====== Given material ======

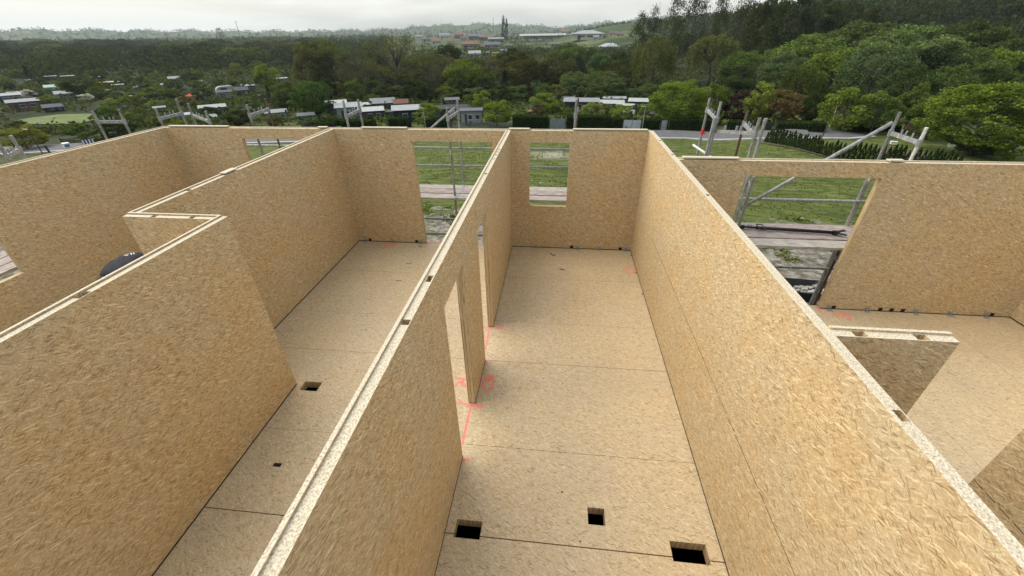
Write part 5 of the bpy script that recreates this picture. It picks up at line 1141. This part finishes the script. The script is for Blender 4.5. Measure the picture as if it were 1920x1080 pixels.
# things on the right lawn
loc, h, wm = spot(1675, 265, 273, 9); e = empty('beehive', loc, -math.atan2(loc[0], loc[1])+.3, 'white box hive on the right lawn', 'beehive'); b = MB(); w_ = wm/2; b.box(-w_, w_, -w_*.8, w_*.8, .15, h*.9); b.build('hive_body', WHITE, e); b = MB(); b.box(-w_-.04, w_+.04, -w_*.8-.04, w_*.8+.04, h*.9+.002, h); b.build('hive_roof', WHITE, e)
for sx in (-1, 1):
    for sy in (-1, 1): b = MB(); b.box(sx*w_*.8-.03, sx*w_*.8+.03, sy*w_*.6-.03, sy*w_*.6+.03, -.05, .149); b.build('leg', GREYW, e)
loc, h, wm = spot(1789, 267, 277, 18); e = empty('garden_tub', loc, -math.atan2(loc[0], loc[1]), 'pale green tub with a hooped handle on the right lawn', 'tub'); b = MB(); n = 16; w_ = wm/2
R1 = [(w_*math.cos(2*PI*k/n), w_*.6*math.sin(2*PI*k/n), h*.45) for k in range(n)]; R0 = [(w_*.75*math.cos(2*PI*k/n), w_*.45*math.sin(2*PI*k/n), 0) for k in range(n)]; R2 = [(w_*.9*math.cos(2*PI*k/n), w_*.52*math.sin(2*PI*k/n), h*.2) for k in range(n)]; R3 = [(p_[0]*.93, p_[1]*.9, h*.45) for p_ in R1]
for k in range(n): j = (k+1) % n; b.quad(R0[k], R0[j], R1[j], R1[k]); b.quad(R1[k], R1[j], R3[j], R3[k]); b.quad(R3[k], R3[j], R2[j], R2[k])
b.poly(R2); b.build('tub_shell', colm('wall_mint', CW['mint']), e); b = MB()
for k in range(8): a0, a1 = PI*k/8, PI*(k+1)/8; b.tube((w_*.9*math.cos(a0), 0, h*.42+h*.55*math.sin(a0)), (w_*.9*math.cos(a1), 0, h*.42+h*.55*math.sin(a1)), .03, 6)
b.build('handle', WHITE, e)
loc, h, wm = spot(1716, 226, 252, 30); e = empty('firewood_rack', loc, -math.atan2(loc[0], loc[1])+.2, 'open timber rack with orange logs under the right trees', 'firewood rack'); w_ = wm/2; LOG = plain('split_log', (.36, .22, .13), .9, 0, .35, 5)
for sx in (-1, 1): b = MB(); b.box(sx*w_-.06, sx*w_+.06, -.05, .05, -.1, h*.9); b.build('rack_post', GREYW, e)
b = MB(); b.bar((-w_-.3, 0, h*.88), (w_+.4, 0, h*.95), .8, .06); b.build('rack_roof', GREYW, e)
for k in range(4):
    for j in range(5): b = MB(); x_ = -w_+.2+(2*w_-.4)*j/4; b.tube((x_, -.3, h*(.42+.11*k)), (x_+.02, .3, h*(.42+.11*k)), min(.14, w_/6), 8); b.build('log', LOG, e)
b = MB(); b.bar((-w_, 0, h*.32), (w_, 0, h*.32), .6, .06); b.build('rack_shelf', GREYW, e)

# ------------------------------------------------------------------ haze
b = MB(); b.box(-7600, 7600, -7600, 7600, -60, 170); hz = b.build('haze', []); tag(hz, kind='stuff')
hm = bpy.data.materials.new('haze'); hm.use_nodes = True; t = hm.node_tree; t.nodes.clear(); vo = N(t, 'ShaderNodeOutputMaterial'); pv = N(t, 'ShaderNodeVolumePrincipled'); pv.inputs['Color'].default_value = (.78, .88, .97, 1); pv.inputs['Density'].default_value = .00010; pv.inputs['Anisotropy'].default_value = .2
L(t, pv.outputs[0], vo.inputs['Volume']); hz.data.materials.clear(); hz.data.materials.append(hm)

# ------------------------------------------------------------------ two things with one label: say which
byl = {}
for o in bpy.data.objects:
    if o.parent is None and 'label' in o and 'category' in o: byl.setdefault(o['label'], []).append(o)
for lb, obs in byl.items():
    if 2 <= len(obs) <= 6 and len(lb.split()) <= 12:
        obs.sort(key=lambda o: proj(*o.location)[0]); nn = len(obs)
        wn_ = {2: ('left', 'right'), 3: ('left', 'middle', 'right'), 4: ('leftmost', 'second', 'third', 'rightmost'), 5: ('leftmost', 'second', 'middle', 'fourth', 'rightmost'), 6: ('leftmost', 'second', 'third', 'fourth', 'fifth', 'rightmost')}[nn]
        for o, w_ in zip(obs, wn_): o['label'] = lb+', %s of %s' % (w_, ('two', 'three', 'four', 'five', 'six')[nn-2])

======

Written problem: Retype the whole listing, keeping every line identical and omitting all pictures.

Solution to this task:
Write part 5 of the bpy script that recreates this picture. It picks up at line 1141. This part finishes the script. The script is for Blender 4.5. Measure the picture as if it were 1920x1080 pixels.
# things on the right lawn
loc, h, wm = spot(1675, 265, 273, 9); e = empty('beehive', loc, -math.atan2(loc[0], loc[1])+.3, 'white box hive on the right lawn', 'beehive'); b = MB(); w_ = wm/2; b.box(-w_, w_, -w_*.8, w_*.8, .15, h*.9); b.build('hive_body', WHITE, e); b = MB(); b.box(-w_-.04, w_+.04, -w_*.8-.04, w_*.8+.04, h*.9+.002, h); b.build('hive_roof', WHITE, e)
for sx in (-1, 1):
    for sy in (-1, 1): b = MB(); b.box(sx*w_*.8-.03, sx*w_*.8+.03, sy*w_*.6-.03, sy*w_*.6+.03, -.05, .149); b.build('leg', GREYW, e)
loc, h, wm = spot(1789, 267, 277, 18); e = empty('garden_tub', loc, -math.atan2(loc[0], loc[1]), 'pale green tub with a hooped handle on the right lawn', 'tub'); b = MB(); n = 16; w_ = wm/2
R1 = [(w_*math.cos(2*PI*k/n), w_*.6*math.sin(2*PI*k/n), h*.45) for k in range(n)]; R0 = [(w_*.75*math.cos(2*PI*k/n), w_*.45*math.sin(2*PI*k/n), 0) for k in range(n)]; R2 = [(w_*.9*math.cos(2*PI*k/n), w_*.52*math.sin(2*PI*k/n), h*.2) for k in range(n)]; R3 = [(p_[0]*.93, p_[1]*.9, h*.45) for p_ in R1]
for k in range(n): j = (k+1) % n; b.quad(R0[k], R0[j], R1[j], R1[k]); b.quad(R1[k], R1[j], R3[j], R3[k]); b.quad(R3[k], R3[j], R2[j], R2[k])
b.poly(R2); b.build('tub_shell', colm('wall_mint', CW['mint']), e); b = MB()
for k in range(8): a0, a1 = PI*k/8, PI*(k+1)/8; b.tube((w_*.9*math.cos(a0), 0, h*.42+h*.55*math.sin(a0)), (w_*.9*math.cos(a1), 0, h*.42+h*.55*math.sin(a1)), .03, 6)
b.build('handle', WHITE, e)
loc, h, wm = spot(1716, 226, 252, 30); e = empty('firewood_rack', loc, -math.atan2(loc[0], loc[1])+.2, 'open timber rack with orange logs under the right trees', 'firewood rack'); w_ = wm/2; LOG = plain('split_log', (.36, .22, .13), .9, 0, .35, 5)
for sx in (-1, 1): b = MB(); b.box(sx*w_-.06, sx*w_+.06, -.05, .05, -.1, h*.9); b.build('rack_post', GREYW, e)
b = MB(); b.bar((-w_-.3, 0, h*.88), (w_+.4, 0, h*.95), .8, .06); b.build('rack_roof', GREYW, e)
for k in range(4):
    for j in range(5): b = MB(); x_ = -w_+.2+(2*w_-.4)*j/4; b.tube((x_, -.3, h*(.42+.11*k)), (x_+.02, .3, h*(.42+.11*k)), min(.14, w_/6), 8); b.build('log', LOG, e)
b = MB(); b.bar((-w_, 0, h*.32), (w_, 0, h*.32), .6, .06); b.build('rack_shelf', GREYW, e)

# ------------------------------------------------------------------ haze
b = MB(); b.box(-7600, 7600, -7600, 7600, -60, 170); hz = b.build('haze', []); tag(hz, kind='stuff')
hm = bpy.data.materials.new('haze'); hm.use_nodes = True; t = hm.node_tree; t.nodes.clear(); vo = N(t, 'ShaderNodeOutputMaterial'); pv = N(t, 'ShaderNodeVolumePrincipled'); pv.inputs['Color'].default_value = (.78, .88, .97, 1); pv.inputs['Density'].default_value = .00010; pv.inputs['Anisotropy'].default_value = .2
L(t, pv.outputs[0], vo.inputs['Volume']); hz.data.materials.clear(); hz.data.materials.append(hm)

# ------------------------------------------------------------------ two things with one label: say which
byl = {}
for o in bpy.data.objects:
    if o.parent is None and 'label' in o and 'category' in o: byl.setdefault(o['label'], []).append(o)
for lb, obs in byl.items():
    if 2 <= len(obs) <= 6 and len(lb.split()) <= 12:
        obs.sort(key=lambda o: proj(*o.location)[0]); nn = len(obs)
        wn_ = {2: ('left', 'right'), 3: ('left', 'middle', 'right'), 4: ('leftmost', 'second', 'third', 'rightmost'), 5: ('leftmost', 'second', 'middle', 'fourth', 'rightmost'), 6: ('leftmost', 'second', 'third', 'fourth', 'fifth', 'rightmost')}[nn]
        for o, w_ in zip(obs, wn_): o['label'] = lb+', %s of %s' % (w_, ('two', 'three', 'four', 'five', 'six')[nn-2])